Governor Haruhiko Kuroda was discussing stablecoins and central bank cryptocurrencies at a symposium event this week, where he said there was no reason to issue a central bank digital currency in the current climate.

Pointing to an increasing amount of cash in the Japanese economy, Karouda said that while the need may arise in future, there was currently no good case for issuing a central bank digital currency (CBDC).

In Japan, the amount of cash outstanding is still increasing, and it does not seem that there is a demand for CBDC from the public at present. Nevertheless, the Bank of Japan has been conducting technical and legal research on this matter in order to stand ready when the need for CBDC 13 may arise in the future. The Bank also needs to study the impact of CBDCs on financial intermediation.

While the demand may not yet exist for a central bank cryptocurrency, the governor noted that there is already “a wide variety of private digital money denominated in Japanese yen.”

The bank is actively promoting these private alternatives, with a range of measures to encourage cashless payments and deliver interoperability between different payment services and providers.

Addressing the risks of global stablecoins like Facebook’s Libra, the governor said the bank would continue to take a cautious approach.

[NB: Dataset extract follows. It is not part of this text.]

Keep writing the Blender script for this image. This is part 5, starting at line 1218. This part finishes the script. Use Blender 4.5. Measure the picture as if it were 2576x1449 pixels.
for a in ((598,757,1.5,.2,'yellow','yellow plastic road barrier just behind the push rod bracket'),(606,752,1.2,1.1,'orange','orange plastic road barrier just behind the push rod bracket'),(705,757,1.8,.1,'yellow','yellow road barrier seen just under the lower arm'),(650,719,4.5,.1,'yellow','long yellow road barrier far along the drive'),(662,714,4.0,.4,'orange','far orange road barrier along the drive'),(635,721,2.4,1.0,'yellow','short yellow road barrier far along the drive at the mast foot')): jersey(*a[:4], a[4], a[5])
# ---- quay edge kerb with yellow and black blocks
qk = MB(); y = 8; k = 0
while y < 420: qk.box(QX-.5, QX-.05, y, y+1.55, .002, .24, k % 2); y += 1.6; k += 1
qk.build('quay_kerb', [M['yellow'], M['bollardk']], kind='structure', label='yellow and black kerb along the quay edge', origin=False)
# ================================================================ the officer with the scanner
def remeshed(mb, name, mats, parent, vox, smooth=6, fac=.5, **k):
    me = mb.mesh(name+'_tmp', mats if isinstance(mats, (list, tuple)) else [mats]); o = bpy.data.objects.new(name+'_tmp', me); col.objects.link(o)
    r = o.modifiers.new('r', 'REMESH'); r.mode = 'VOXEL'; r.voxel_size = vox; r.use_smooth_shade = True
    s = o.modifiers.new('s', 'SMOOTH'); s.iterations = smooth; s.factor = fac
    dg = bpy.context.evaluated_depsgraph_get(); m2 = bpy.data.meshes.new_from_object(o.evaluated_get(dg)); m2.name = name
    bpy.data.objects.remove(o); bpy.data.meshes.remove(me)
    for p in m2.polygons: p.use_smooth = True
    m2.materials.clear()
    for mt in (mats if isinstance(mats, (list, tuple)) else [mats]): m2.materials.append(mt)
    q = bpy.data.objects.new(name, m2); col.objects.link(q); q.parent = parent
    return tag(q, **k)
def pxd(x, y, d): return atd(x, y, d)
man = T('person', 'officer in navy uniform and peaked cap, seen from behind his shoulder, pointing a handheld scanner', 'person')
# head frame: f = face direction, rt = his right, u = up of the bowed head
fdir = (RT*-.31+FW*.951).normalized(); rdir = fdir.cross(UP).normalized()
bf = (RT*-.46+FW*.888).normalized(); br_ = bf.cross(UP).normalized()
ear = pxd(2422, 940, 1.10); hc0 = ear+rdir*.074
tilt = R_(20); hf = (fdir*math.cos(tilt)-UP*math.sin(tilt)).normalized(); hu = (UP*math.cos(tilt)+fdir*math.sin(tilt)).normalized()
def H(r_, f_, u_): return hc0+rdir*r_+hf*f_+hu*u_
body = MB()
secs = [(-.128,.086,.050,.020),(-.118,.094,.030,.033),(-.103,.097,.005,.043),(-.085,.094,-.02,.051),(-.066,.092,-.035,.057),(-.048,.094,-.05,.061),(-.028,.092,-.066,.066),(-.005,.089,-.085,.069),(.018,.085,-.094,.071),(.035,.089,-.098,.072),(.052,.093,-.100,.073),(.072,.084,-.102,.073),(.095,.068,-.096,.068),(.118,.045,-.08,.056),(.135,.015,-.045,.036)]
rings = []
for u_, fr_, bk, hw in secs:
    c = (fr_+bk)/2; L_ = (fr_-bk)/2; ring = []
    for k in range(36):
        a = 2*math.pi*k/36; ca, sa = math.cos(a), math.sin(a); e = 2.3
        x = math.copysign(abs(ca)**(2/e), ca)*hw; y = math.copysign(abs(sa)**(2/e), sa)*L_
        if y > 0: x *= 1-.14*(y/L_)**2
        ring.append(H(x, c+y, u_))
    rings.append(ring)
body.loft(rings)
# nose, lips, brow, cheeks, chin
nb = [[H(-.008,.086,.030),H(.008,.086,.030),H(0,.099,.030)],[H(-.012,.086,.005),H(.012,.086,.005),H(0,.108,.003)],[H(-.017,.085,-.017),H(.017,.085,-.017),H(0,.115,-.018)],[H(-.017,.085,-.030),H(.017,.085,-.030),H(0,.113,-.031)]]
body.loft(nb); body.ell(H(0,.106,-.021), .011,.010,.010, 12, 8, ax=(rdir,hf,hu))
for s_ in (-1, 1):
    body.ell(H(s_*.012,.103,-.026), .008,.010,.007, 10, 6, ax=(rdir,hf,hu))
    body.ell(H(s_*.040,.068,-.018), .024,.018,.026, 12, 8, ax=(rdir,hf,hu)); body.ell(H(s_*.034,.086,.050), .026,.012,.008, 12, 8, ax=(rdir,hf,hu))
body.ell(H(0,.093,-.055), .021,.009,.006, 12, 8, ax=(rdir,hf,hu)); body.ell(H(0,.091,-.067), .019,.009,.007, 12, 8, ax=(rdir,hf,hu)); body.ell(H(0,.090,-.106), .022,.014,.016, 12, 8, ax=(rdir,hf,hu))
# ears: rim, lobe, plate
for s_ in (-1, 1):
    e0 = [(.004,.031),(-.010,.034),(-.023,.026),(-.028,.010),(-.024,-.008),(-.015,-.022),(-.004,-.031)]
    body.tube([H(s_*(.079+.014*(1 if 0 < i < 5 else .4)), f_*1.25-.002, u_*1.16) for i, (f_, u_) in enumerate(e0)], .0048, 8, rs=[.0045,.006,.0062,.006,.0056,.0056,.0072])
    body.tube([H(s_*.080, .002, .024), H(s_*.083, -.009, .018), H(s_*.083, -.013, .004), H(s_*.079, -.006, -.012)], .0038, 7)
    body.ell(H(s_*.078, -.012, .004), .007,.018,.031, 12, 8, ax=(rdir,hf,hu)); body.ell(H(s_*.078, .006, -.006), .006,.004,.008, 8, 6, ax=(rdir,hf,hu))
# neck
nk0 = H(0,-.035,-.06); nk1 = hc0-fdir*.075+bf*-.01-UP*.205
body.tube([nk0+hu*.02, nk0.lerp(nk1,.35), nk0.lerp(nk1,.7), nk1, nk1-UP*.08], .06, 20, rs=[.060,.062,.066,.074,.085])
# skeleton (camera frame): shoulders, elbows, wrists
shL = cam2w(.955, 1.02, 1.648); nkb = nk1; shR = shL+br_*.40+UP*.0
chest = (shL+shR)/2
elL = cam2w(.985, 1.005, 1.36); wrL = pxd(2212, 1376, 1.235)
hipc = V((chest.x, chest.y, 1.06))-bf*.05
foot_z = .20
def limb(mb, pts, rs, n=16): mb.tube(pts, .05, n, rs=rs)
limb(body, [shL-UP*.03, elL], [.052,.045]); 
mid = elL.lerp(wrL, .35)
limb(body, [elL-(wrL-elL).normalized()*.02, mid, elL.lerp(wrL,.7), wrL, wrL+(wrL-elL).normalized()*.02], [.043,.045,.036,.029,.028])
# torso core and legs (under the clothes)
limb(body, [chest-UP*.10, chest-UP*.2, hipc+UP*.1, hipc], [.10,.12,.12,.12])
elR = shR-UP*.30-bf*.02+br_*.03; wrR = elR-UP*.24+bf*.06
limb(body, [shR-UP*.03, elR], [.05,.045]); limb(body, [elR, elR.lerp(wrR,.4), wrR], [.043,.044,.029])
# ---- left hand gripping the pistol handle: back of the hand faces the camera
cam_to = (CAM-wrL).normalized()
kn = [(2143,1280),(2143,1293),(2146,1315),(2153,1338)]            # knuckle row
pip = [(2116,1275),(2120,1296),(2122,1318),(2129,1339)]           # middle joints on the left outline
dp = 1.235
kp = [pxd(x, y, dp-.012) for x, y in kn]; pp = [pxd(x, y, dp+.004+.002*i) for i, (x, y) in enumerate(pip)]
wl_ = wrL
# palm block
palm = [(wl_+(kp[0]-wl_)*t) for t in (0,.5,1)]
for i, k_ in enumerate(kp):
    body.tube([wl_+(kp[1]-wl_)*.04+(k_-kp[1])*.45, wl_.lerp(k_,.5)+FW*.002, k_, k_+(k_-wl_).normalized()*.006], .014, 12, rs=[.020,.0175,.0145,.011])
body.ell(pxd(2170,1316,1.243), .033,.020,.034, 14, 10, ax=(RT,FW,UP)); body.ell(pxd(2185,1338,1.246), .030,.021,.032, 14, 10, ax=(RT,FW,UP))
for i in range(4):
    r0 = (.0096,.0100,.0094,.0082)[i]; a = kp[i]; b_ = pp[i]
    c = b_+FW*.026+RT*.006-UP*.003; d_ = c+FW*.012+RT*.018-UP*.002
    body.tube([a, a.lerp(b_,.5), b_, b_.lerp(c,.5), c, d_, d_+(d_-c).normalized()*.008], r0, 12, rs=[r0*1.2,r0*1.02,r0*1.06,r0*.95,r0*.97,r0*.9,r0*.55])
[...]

“Global stablecoins (GSCs), such as Libra, may offer convenient payment services to many users, if legal certainty and technical stability are ensured. However, users cannot continuously appreciate the benefits of GSCs unless various challenges and risks related to money-laundering, cyber-security, data protection, and consumer and investor protection are properly addressed,” he said.

Karouda said that no stablecoin should be allowed to launch before the challenges around legality and regulation could be addressed, highlighting the need for central banks and regulators around the world to work together in maintaining the stability of the financial system with stablecoins.

It comes at a time of increasing interest in digital currencies from central banks around the world.